His latest paintings do not depict heroes. And are yet heroic Cornelius Tittel reviews Georg Baselitz’s last series of paintings
Baselitz brings his life’s work to a close with the exhibition “Eroi d’Oro” in Venice: uncompromising, steeped in art history and fearless.
The blind spots in Edvard Munch’s work, the loss of control in Otto Dix’s, the canvases of Mark Rothko that appear as though they have been scraped – Georg Baselitz had studied them all: the last paintings of his beloved colleagues, all the different ways of bringing a life’s work to a close. He made his Biennale presentation in 2015 the official launch of his late work and remarked at the time that he enjoyed seeing “which hurdles I can still jump over, which bridges I can still cross”.
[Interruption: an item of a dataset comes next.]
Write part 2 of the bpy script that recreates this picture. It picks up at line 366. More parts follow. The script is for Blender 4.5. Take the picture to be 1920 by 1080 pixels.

The joy had faded in recent years, even though the power of his paintings, series after series, image after image, had not waned. The intense phases of painting had become too exhausting for him to have any reserves left for coquetry. With him in a wheelchair, bent down towards the canvas on the floor, painting had become a highly concentrated final battle – against the decline of his own strength, and only for as long as his breath held out. Increasingly, the tyre tracks of his wheelchair became part of the composition – a ruthless exposure of the conditions of production, which, in a paradoxical twist, nevertheless seemed to spell out ACTION and was reminiscent of Jackson Pollock’s elliptical drippings.